実際、最初に[初代プレミオ/アリオン]の開発に携わりましたが、原価管理など分からないことが多かった。“技術だけが分かってもクルマはつくれないんだな”と痛感しましたよ。
[プレミオ/アリオン]を2002年に送り出した後、新型車[ポルテ]のチーフエンジニアとなり、2004年から[マークX ジオ]のチーフエンジニアになりました。
子育て中のママの使い勝手を追求した[ポルテ]と、子育てを終えようとする世代に楽しんでもらおうとする[マークX ジオ]。まったく異なるタイプのクルマですが、共通しているのは、市場開拓型の商品であることです。新しいジャンルを切り開く仕事に携わってこられたことは、とても幸せだと思っています。
[マークX ジオ]のターゲットは、自分
- 2007年9月26日発表のマークX ジオ
私が[マークX ジオ]のチーフエンジニアになった時点で、いわゆる初期検討はできていて、商品の方向性は大筋定まっていました。
読んでみて、“なんだ。自分がターゲットだ”と思いましたよ。そろそろ子離れしてミニバンを卒業する世代。夫婦でゆとりの時間を持ったり、友人同士で新たな楽しみを探しに行ったりしたい。でも、まだ子どもたちと出かける機会もあるので、いざという時、大勢で乗れる3列シートは手放せない。そうした人たちが[マークX ジオ]のターゲットに設定されていたんです。
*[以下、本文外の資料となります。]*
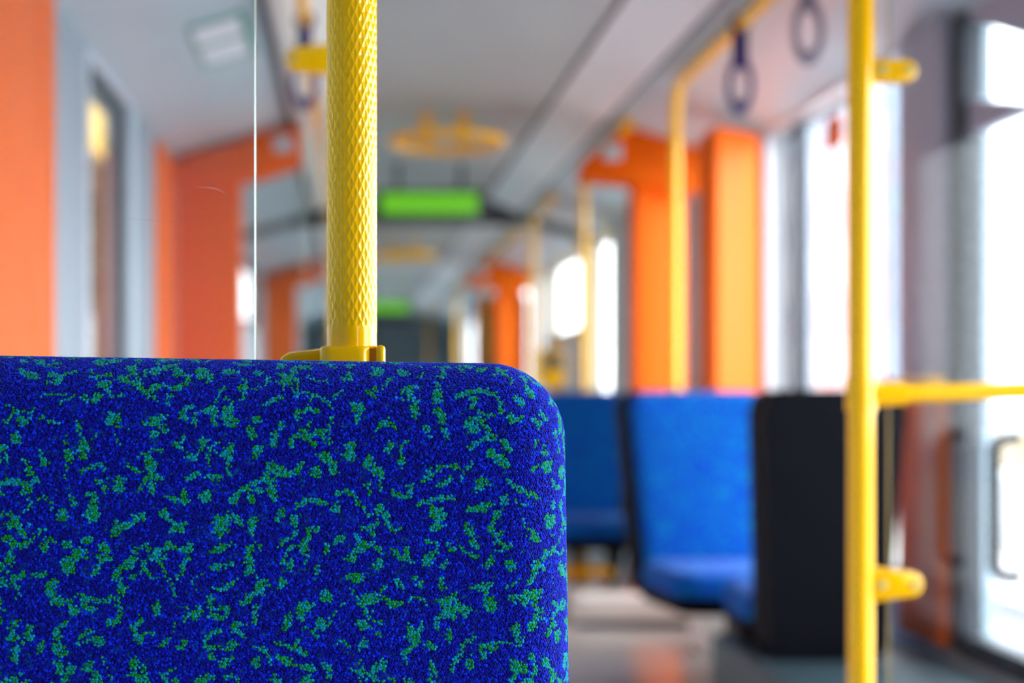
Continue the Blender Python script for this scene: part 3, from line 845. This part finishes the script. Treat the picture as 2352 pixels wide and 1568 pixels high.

当時の私は、一番下の息子が中学生。少し前まで家族で頻繁にオートキャンプに行ったりしていたのに、子どもたちがあまりクルマに乗らなくなって、ミニバンの広さを妙にむなしく感じ始めていた(笑)。
「たまには夫婦で小旅行」と初期検討の書類にあるのを見て、焦りましたよ、自分はそんなのやったことないぞ、と(笑)。さっそく、夫婦で出かけました。「たまには夫婦で小旅行」する時には、どんなクルマがふさわしいのか。自ら体験することから、このクルマの開発は始まったのです。